Universal Media helped us hone in on three types of Google audiences, meaning groups of people with specific interests and intents, as estimated by Google:
- In-market audiences; those actively searching for more generalised interests, like “trips to Doha” or “live events”.
- Custom segments, for example people who had downloaded Qatar’s Hayya app, the official platform for processing entrance applications to the country.
- And affinity audiences, those whose broader interests and hobbies come through in their searches, such as “football fans”.
2. Pairing people and AI to drive ad effectiveness
With markets and audiences in place, we next had to design ads tailored to them. To create these assets at scale and minimise cost, we leveraged AI-powered ad platform, Smartly.io.
“Travellers were coming to Qatar to watch their favourite teams play football — and hopefully win,” Sonia Samuel, Smartly.io’s client partner for the Middle East and Africa, says. “It was important to channel their patriotism in impactful personalised creatives that captured attention both inside and outside of Qatar. But the real goal was getting people to act.”
Using Smartly.io’s AI-powered dynamic creative optimisation (DCO) technology — display ad technology that creates personalised ads based on data available about the person viewing the ad — was key to getting this balance right.

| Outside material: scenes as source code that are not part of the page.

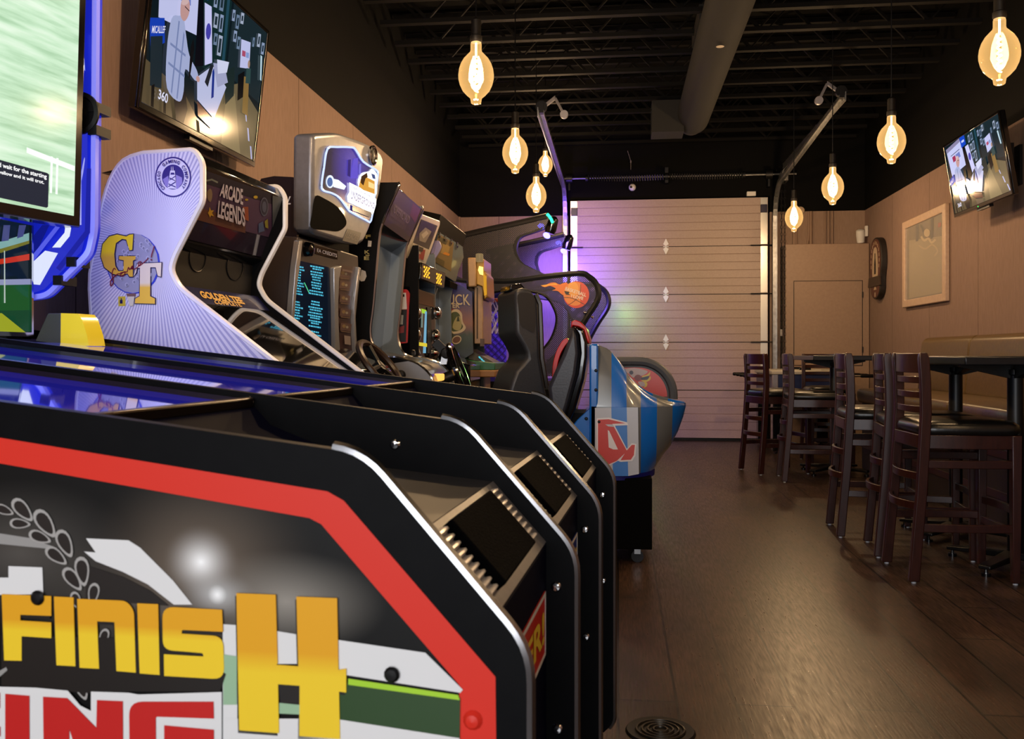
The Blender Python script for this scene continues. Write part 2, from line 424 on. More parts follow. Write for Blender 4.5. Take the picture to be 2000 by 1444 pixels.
b = B(); b.box(-.0, .08, -.03, .2, 3.17, 3.3); b.build('hoist_wheel', STEEL, t, bevel=.01)
b = B(); b.cyl((.0, 0, 1.3), (0, 0, 1.38), .018, n=10); b.build('chain_keeper', STEEL, t)

# little things on the back wall
p = RM.Y(YB - .06)(1235, 366); t = thing('security_camera', 'small white ball security camera above the garage door', 'camera', p)
B().lathe([(.0, -.045), (.02, -.041), (.036, -.027), (.044, -.005), (.044, .012), (.034, .03), (.02, .042)], n=20, axis=(0, 1, 0)).build('housing', WHITE, t)
B().lathe([(.015, -.049), (.013, -.047), (.013, -.035)], n=14, axis=(.35, 1, .1)).build('lens', GLOSS, t)
B().cyl((0, .04, 0), (0, .06, 0), .03, n=16).build('mount', WHITE, t)
p = RM.Y(YB - .02)(1467, 379); tag(B().box(p.x - .055, p.x + .055, YB - .05, YB, p.z - .028, p.z + .028).build('sensor_box', WHITE, bevel=.006), 'small white sensor box over the right top of the garage door', 'sensor')
p = RM.Y(YB - .03)(1232, 316); b = B(); b.tube([(p.x, YB - .02, p.z - .1), (p.x, YB - .03, p.z), (p.x - .01, YB - .03, p.z + .04), (p.x - .04, YB - .02, p.z + .14)], .003, 5); b.lathe([(.004, -.015), (.008, -.01), (.008, .01), (.003, .02)], p, 8)
tag(b.build('hanging_cable', mat('thin_grey_cable', '8c8484', .5)), 'thin grey cable end hanging above the ball camera', 'cable')
PIPE = mat('tan_pipe_paint', '846b5a', .5)
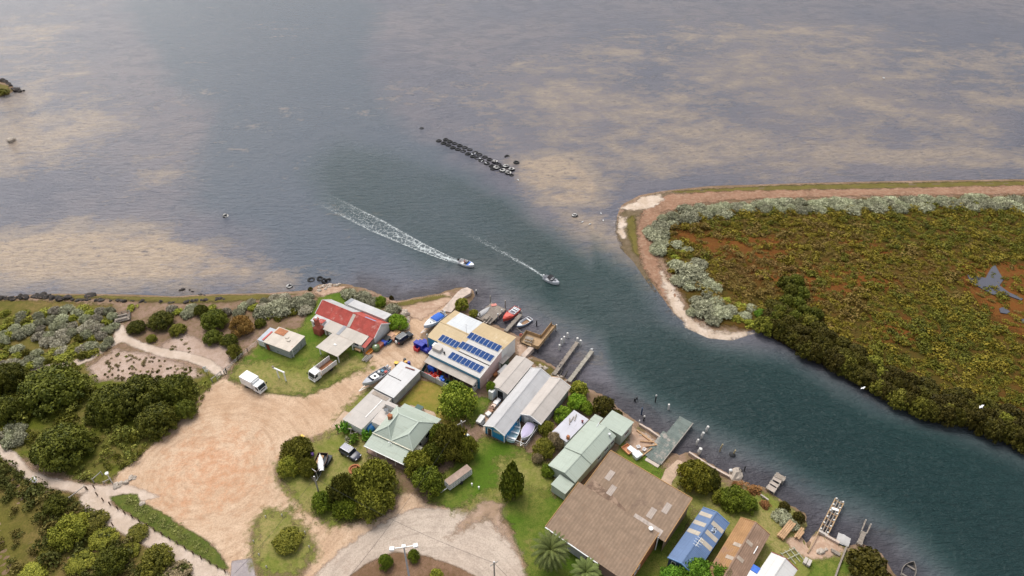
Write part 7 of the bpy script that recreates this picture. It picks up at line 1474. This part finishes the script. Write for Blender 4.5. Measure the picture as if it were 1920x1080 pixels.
for i, (x, y, c) in enumerate(((859,806,(60,220,110)),(871,813,(240,200,60)),(876,817,(210,215,220)))):
    p = G(x, y, GZ+1); e = thing('wheelie_bin', ('green lidded bin beside the wooden pole','yellow lidded bin right of the wooden pole','pale grey lidded bin beside the garden steps')[i], 'bin', (p.x,p.y,GZ), rnd.uniform(0,3)); MB().loft([[(-s_,-s_*1.1,zz),(s_,-s_*1.1,zz),(s_,s_*1.1,zz),(-s_,s_*1.1,zz),(-s_,-s_*1.1,zz)] for s_, zz in ((.24,.1),(.32,1.0))]).build('body', col((36,40,38)), e); MB().slab([(-.36,-.4,1.06),(.36,-.4,1.06),(.36,.4,1.1),(-.36,.4,1.1)],.08).build('lid', col(c), e)
p = G(698,797,GZ+.5); e = thing('blue_tarpaulin','crumpled bright blue tarpaulin over a heap between shed and house','tarpaulin',(p.x,p.y,GZ),hiphouse.rz+1.57)
MB().loft([[(x,w*math.cos(a)+.15*math.sin(5*x+a*3),.1+hh*math.sin(a)+.12*math.sin(7*a+3*x)) for a in np.linspace(math.pi,0,11)] for x, w, hh in ((-2.0,.3,.2),(-1.5,.9,.9),(-.5,1.1,1.1),(.5,1.0,.9),(1.3,1.0,1.2),(1.9,.5,.5))]).build('sheet', flat('tarp_blue',(.01,.16,.42),.4), e, True)
p = G(713,772,GZ+.6); e = thing('covered_machine','black covered machine in the gap beside the long tin shed','machine',(p.x,p.y,GZ),longshed.rz); MB().loft([[(x,w*math.cos(a),.2+hh*math.sin(a)) for a in np.linspace(math.pi,0,9)] for x, w, hh in ((-1.6,.4,.5),(-1,.7,1.1),(0,.75,1.2),(1.0,.7,.8),(1.5,.4,.4))]).build('cover', flat('black_cover',(.025,.028,.03),.6), e, True)
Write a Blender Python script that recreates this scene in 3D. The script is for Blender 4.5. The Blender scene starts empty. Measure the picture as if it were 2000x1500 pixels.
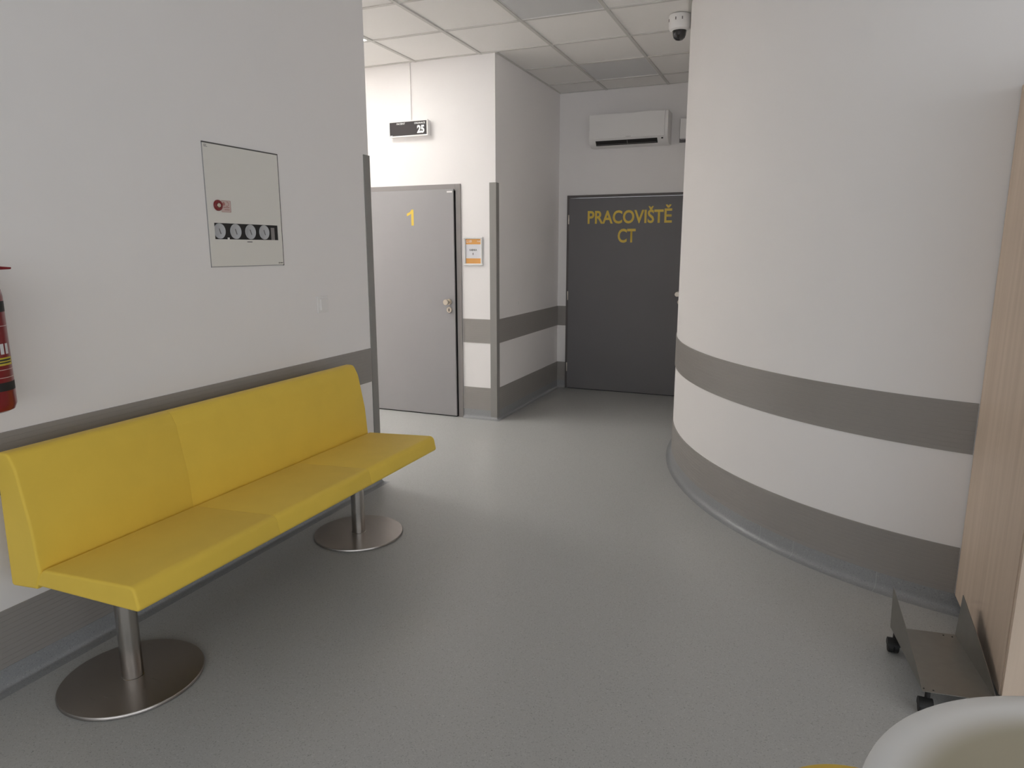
import bpy, bmesh, math, random
from mathutils import Vector, Matrix

random.seed(7)
SC = bpy.context.scene
COL = SC.collection
PI = math.pi

# ------------------------------------------------------------------ camera
F_PX = 1347.08
YAW, PITCH, ROLL, CAM_H = -0.3937, 0.1930, -0.0010, 1.4635
cam = bpy.data.cameras.new('camera')
cam.sensor_fit = 'HORIZONTAL'
cam.sensor_width = 36.0
cam.lens = 36.0 * F_PX / 2000.0
cam.clip_start = 0.02
cam_o = bpy.data.objects.new('camera', cam)
COL.objects.link(cam_o)
cy_, sy_, cp_, sp_ = math.cos(YAW), math.sin(YAW), math.cos(PITCH), math.sin(PITCH)
fw = Vector((sy_ * cp_, cy_ * cp_, -sp_))
rt = Vector((cy_, -sy_, 0))
up = rt.cross(fw)
cr, sr = math.cos(ROLL), math.sin(ROLL)
rt2, up2 = cr * rt + sr * up, -sr * rt + cr * up
cam_o.matrix_world = Matrix(((rt2.x, up2.x, -fw.x, 0), (rt2.y, up2.y, -fw.y, 0), (rt2.z, up2.z, -fw.z, CAM_H), (0, 0, 0, 1)))
SC.camera = cam_o

# ------------------------------------------------------------------ world, daylight, exposure
SKY = (0.90, 0.945, 1.0)
SKY_STRENGTH = 3.5
LAMP_STRENGTH = 13.5
FILL_LAMP_STRENGTH = 38.0  # added corridor panels, boosted above the visible lamp as fill
LAMP_COLOUR = (1.0, 0.985, 0.945)
w = bpy.data.worlds.new('sky')
SC.world = w
w.use_nodes = True
bg = w.node_tree.nodes['Background']
bg.inputs[0].default_value = (*SKY, 1)
bg.inputs[1].default_value = SKY_STRENGTH

ROOM_BACK, ROOM_RIGHT = -6.3, 5.6
# windows: (wall, a0, a1, z0, z1)
WIN_RIGHT = (-5.5, -0.2, 0.40, 2.75)     # y range on the right wall
WIN_BACK = (-2.1, 5.3, 0.40, 2.80)      # x range on the back wall


def portal(name, loc, rot, sx, sy):
    l = bpy.data.lights.new(name, 'AREA')
    l.shape = 'RECTANGLE'
    l.size, l.size_y = sx, sy
    l.cycles.is_portal = True
    o = bpy.data.objects.new(name, l)
    COL.objects.link(o)
    o.location, o.rotation_euler = loc, rot
    return o


portal('daylight_portal', (ROOM_RIGHT + 0.21, (WIN_RIGHT[0] + WIN_RIGHT[1]) / 2, (WIN_RIGHT[2] + WIN_RIGHT[3]) / 2), (0, PI / 2, 0),
       WIN_RIGHT[3] - WIN_RIGHT[2], WIN_RIGHT[1] - WIN_RIGHT[0])
portal('daylight_portal', ((WIN_BACK[0] + WIN_BACK[1]) / 2, ROOM_BACK - 0.21, (WIN_BACK[2] + WIN_BACK[3]) / 2), (PI / 2, 0, 0),
       WIN_BACK[1] - WIN_BACK[0], WIN_BACK[3] - WIN_BACK[2])

vs = SC.view_settings
vs.view_transform = 'Standard'
vs.look = 'None'
vs.exposure = 0.0
vs.gamma = 1.0
vs.use_curve_mapping = False
SC.cycles.max_bounces = 10
SC.cycles.diffuse_bounces = 6
SC.cycles.caustics_reflective = False
SC.cycles.caustics_refractive = False

# ------------------------------------------------------------------ materials


def srgb(r, g, b):
    f = lambda c: (c / 255 / 12.92) if c <= 10 else ((c / 255 + 0.055) / 1.055) ** 2.4
    return (f(r), f(g), f(b))


def mat(name, col, rough=0.5, metal=0.0, coat=0.0, noise=None, bump=None, spec=0.5, aniso=0.0):
    """noise=(scale, amount) mottles the colour a little; bump=(scale, strength, distance)."""
    m = bpy.data.materials.new(name)
    m.use_nodes = True
    nt = m.node_tree
    b = nt.nodes['Principled BSDF']
    b.inputs['Base Color'].default_value = (*col, 1)
    b.inputs['Roughness'].default_value = rough
    b.inputs['Metallic'].default_value = metal
    b.inputs['Coat Weight'].default_value = coat
    b.inputs['Coat Roughness'].default_value = 0.06
    b.inputs['Specular IOR Level'].default_value = spec
    if aniso:
        b.inputs['Anisotropic'].default_value = aniso
    if noise or bump:
        tc = nt.nodes.new('ShaderNodeTexCoord')
    if noise:
        n = nt.nodes.new('ShaderNodeTexNoise')
        n.inputs['Scale'].default_value = noise[0]
        n.inputs['Detail'].default_value = 4
        nt.links.new(tc.outputs['Object'], n.inputs['Vector'])
        r = nt.nodes.new('ShaderNodeMapRange')
        r.inputs['To Min'].default_value = 1 - noise[1]
        r.inputs['To Max'].default_value = 1 + noise[1]
        nt.links.new(n.outputs['Fac'], r.inputs['Value'])
        mx = nt.nodes.new('ShaderNodeVectorMath')
        mx.operation = 'SCALE'
        mx.inputs[0].default_value = col
        nt.links.new(r.outputs['Result'], mx.inputs['Scale'])
        nt.links.new(mx.outputs['Vector'], b.inputs['Base Color'])
    if bump:
        n2 = nt.nodes.new('ShaderNodeTexNoise')
        n2.inputs['Scale'].default_value = bump[0]
        n2.inputs['Detail'].default_value = 5
        nt.links.new(tc.outputs['Object'], n2.inputs['Vector'])
        bp = nt.nodes.new('ShaderNodeBump')
        bp.inputs['Strength'].default_value = bump[1]
        bp.inputs['Distance'].default_value = bump[2]
        nt.links.new(n2.outputs['Fac'], bp.inputs['Height'])
        nt.links.new(bp.outputs['Normal'], b.inputs['Normal'])
    return m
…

Pairing seven “base” images of country-specific football fans with other design elements and copy, the Smartly.io team designed a handful of personalised ads. Then, using Smartly.io templates, they aligned those foundational ad creatives with the audience segments we had chosen, delivering over 500 ad variations in different formats and languages in just two days.
For example, the ad below — designed to reach Saudi Arabian fans in Qatar and drive connection and relevance with them — features Arabic copy and shows a football fan wearing the Saudi flag colours.
3. Staying agile and adapting ads to match results
Our campaign ran from just before the World Cup started in November last year to the final match in December.
Match results had a direct impact on which fans were more likely to visit Qatar and possibly purchase our products.
Our media teams had to keep a close eye on the countries that made it through to the finals so we could show the right ads to the right people at the right time. Smartly.io’s platform helped manage this by switching ad variants on or off in sync with World Cup matches in real time.
For example, this Bumper ad — which went live in France to promote our free SIM cards — ran throughout the campaign because France made it all the way to the final:
4. Keeping ads fresh
With our World Cup ad creatives being tied to a timely event, it was important to maximise reach and cost per reach — the cost to reach one unique person with an ad — both inside and outside Qatar for the whole tournament. We used a mix of Google video solutions to do this, including TrueView In-stream and Bumper ads, and Display formats, including Discovery ads and Google Display Network.
But with so many ads going out, it was important to make them live at a frequency that kept content feeling fresh. We did this by consolidating our media through Display and Video 360 (DV360), and applying frequency capping across our inventory. This ensured we reached only those audiences actively searching to come to Qatar for the World Cup. It also regulated the number of times an ad was seen by the same person across devices, platforms, and formats.
This approach not only showed the right ads to the right people, it also directed our spend at new audiences rather than people that had already seen our ads many times before. This approach was instrumental in helping us achieve an additional 30% incremental reach.
Goals unlocked, lessons learnt for future campaigns
The World Cup campaign was a clear win for us from a marketing perspective. Not only did we reach 123 million people around the world, we also saw 19.3 million ad views; 3.3 million clicks across app, video and search; and 133K new app installs.
And it impacted our bottom line positively. People used Vodafone Qatar products to make 15 million voice calls during the tournament, with 419K fan packs sold to people attending the tournament.
A successful campaign needs to run like a well-oiled machine, taking every component and phase into account.
Planning your ideal audiences from the beginning is vital to creating ads that consumers actually want to see. But to bring those ads to life and get them out to as many interested people as possible — not only at a time that makes sense, but also keeping costs in mind — you need to pair the right people with AI-powered solutions. This is the approach we’ll continue to take as we work on our future campaigns.